I wish you could see this place, spend a day driving the green and leafy roads that connect one place to the next here because I’m not sure me writing about it is going to do it any justice.

 

 

The houses have no fences here and they’re mostly wooden and have two or three stories. Every third house flies an American flag by the front door and the cars are all fucking huge 4x4s that people drive at considerate speeds down the highways and byways so as not to upset the other drivers.

It ain’t Africa here. You won’t get randomly cut off by some maniac behind the wheel of a taxi and when you stop at traffic lights, there’s no one begging for change or waiting for an opportunity to rob you blind.

Those little things, those are the first things you notice.

When I first got here, I tried to see if I could spot some kind of key differentiating thing between Americans and other people, but came up with nothing. They are no fatter or thinner than people back home, they are no darker or lighter in skin colour and they are no taller or shorter in height.

They’re just people. There’s really nothing distinctly American about them except their accents, but I’m sure there’s a lot more under the surface, but you don’t get that stuff until you live in a place.

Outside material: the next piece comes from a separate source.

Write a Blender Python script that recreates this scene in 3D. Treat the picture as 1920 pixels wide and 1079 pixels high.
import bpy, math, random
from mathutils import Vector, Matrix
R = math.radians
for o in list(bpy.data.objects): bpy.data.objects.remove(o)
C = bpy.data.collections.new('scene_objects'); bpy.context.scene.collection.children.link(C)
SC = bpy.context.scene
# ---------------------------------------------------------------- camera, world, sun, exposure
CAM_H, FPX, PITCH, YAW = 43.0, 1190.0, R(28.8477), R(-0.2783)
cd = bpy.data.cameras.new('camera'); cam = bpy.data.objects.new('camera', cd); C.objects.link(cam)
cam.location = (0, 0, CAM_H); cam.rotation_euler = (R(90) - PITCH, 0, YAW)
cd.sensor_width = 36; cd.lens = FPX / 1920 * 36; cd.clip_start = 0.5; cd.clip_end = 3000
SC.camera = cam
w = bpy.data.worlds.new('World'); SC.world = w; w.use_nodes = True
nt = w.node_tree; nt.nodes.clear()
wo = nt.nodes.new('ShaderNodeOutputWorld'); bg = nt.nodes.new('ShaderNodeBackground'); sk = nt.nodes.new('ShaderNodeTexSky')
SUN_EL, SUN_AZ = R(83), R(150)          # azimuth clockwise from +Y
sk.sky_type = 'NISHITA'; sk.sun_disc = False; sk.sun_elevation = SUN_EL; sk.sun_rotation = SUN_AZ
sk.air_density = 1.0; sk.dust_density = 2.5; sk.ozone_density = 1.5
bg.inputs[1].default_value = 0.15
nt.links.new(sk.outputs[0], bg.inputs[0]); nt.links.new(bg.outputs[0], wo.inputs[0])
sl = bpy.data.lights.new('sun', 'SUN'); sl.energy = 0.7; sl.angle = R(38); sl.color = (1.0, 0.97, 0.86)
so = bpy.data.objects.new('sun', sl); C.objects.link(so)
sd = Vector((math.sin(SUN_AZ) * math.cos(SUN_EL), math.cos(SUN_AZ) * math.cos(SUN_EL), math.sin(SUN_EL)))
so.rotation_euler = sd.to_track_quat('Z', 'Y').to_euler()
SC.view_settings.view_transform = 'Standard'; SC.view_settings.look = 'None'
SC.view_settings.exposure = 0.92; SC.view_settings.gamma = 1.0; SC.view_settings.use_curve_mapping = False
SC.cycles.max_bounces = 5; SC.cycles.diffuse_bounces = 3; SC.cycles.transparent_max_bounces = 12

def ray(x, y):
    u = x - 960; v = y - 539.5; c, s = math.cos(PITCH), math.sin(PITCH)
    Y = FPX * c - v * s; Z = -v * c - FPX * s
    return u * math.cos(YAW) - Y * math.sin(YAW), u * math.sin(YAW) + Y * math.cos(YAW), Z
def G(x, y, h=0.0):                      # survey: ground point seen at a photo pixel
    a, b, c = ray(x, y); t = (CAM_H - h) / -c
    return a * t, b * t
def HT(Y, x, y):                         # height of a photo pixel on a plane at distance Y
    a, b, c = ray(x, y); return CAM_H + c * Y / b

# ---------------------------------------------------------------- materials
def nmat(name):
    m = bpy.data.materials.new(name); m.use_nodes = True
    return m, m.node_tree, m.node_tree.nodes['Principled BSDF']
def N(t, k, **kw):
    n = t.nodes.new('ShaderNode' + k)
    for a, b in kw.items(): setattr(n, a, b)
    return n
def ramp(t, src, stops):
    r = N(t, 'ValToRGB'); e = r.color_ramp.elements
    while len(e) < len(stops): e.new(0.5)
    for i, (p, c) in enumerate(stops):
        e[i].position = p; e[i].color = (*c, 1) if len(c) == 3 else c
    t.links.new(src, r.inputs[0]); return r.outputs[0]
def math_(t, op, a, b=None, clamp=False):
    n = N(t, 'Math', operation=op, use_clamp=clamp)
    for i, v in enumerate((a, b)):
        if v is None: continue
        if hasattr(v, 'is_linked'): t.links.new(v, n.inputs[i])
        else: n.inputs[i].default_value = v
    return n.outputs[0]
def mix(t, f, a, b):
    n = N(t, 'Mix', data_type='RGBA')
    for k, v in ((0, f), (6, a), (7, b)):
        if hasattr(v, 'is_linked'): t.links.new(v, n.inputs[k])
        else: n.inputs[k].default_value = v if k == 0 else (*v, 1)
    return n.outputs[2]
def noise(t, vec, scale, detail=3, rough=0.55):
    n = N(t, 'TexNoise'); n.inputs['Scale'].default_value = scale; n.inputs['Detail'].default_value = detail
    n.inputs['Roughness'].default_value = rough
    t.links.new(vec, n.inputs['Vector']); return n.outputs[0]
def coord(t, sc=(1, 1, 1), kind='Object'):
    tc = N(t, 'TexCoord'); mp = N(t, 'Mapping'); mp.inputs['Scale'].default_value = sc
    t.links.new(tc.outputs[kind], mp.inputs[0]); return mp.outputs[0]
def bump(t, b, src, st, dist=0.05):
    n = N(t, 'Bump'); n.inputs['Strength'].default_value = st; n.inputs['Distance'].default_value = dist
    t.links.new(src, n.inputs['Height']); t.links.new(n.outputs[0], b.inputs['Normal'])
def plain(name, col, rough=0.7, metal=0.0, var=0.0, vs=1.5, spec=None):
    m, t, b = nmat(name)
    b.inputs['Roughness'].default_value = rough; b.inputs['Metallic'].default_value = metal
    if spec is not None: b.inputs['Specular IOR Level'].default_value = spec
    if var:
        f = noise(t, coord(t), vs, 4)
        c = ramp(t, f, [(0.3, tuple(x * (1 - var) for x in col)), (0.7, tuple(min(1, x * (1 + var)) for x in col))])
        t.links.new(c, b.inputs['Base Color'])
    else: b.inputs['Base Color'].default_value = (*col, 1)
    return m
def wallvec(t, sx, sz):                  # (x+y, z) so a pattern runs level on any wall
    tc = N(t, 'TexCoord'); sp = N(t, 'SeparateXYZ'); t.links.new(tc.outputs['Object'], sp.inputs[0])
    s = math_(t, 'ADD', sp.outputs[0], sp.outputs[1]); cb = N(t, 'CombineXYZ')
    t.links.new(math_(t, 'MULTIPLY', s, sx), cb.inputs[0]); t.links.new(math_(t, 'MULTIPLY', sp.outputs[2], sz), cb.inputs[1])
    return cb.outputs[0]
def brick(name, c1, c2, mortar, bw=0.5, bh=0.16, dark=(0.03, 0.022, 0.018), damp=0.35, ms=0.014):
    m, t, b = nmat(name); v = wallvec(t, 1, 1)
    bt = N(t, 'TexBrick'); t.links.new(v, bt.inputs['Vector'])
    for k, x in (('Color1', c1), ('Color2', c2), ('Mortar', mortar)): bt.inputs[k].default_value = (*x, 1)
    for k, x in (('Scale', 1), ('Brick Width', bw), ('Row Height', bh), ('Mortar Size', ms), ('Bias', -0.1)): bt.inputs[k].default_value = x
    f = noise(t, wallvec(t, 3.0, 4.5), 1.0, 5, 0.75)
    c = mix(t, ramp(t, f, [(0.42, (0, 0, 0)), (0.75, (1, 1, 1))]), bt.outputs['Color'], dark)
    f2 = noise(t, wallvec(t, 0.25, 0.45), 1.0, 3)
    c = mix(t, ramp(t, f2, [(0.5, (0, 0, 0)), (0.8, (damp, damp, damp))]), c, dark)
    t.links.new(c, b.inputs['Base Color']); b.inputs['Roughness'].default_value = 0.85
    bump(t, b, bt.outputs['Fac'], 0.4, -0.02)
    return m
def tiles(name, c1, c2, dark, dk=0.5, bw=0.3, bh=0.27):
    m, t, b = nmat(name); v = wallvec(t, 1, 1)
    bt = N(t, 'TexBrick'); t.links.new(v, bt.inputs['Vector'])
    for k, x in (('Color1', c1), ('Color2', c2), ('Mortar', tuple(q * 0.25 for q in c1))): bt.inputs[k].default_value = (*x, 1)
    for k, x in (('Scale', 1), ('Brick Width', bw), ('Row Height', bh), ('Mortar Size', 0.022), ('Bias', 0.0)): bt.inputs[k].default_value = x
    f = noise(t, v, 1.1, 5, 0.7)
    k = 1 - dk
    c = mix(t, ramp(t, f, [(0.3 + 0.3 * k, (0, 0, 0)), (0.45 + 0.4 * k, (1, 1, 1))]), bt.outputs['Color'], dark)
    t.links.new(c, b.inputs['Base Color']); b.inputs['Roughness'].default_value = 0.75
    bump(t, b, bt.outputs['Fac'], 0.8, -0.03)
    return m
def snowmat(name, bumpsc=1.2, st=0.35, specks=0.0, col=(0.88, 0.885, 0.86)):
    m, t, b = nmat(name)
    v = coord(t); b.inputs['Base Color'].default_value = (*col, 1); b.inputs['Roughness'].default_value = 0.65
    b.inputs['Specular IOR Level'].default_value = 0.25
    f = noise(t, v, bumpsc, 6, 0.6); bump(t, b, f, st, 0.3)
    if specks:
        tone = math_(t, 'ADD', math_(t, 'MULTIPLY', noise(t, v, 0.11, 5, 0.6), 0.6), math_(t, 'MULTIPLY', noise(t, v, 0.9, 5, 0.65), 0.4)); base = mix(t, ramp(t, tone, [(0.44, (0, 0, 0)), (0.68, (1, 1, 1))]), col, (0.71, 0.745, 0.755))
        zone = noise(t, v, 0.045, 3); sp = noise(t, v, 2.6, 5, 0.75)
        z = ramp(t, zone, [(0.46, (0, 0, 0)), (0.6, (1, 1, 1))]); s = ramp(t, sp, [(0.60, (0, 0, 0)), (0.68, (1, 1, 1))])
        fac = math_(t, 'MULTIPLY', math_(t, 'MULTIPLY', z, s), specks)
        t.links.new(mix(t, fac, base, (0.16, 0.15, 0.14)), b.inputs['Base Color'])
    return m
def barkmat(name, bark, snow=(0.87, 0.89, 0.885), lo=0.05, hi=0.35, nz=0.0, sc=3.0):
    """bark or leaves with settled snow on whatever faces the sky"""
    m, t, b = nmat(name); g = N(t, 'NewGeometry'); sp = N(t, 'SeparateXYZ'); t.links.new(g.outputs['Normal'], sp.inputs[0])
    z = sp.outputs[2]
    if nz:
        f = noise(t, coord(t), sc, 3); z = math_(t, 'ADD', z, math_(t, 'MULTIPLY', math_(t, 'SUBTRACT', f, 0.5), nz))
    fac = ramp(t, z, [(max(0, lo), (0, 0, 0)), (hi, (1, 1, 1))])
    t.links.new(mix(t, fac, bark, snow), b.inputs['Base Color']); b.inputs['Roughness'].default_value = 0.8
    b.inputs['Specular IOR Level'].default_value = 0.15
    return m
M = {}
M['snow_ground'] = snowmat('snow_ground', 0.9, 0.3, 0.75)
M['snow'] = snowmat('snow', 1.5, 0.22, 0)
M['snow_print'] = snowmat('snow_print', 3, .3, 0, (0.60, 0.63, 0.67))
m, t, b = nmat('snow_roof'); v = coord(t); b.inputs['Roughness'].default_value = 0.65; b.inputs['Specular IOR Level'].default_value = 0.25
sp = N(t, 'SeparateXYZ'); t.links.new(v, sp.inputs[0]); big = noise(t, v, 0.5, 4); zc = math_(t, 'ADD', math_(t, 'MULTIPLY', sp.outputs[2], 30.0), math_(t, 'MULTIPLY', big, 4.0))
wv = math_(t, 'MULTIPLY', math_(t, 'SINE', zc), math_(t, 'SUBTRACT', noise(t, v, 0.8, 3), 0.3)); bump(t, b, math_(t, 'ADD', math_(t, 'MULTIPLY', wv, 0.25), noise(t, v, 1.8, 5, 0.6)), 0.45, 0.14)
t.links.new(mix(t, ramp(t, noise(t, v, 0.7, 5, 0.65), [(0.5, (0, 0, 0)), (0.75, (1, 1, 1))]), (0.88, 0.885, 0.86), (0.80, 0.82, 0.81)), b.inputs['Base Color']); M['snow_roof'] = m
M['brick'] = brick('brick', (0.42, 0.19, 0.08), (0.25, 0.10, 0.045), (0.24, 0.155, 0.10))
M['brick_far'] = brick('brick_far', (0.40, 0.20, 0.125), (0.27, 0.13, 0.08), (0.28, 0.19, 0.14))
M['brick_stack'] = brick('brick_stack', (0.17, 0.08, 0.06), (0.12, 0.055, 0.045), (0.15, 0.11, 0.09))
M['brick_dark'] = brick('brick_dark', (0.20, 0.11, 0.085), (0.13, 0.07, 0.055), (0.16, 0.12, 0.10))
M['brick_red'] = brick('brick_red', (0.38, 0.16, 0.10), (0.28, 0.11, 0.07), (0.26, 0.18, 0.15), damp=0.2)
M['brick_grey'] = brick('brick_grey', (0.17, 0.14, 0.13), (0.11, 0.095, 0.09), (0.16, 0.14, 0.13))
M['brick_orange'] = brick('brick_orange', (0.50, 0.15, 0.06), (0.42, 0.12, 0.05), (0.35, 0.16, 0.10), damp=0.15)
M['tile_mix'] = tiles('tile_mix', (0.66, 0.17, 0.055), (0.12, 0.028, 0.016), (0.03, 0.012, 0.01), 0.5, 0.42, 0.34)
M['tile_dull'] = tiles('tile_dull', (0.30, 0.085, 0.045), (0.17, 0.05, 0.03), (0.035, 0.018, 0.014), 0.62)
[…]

We visited Salem on Thursday and checked out the cemetery where the Judge from the Salem Witch Trials is buried, the sick fuck who condemned at least 18 people to death for being ‘witches’.

 

 

Craziest thing is that just around the corner there’s a second cemetery where they’ve engraved a number of stones with the names of the people who were hanged for being witches because they were never given proper graves with headstones.

Among the names I read was John Proctor himself, the protagonist in The Crucible. It was eerie reading his name in stone that day, it was one of those rare moments when the real world and the world of fiction collide and you find yourself in the middle of that collision, changed in some way you can’t quite grasp yet.

And from somewhere deep in my soupy brain, I remembered the words Elizabeth Proctor said to John in The Crucible and smiled.

“You’re a good man John,” she said, “only somewhat bewildered.”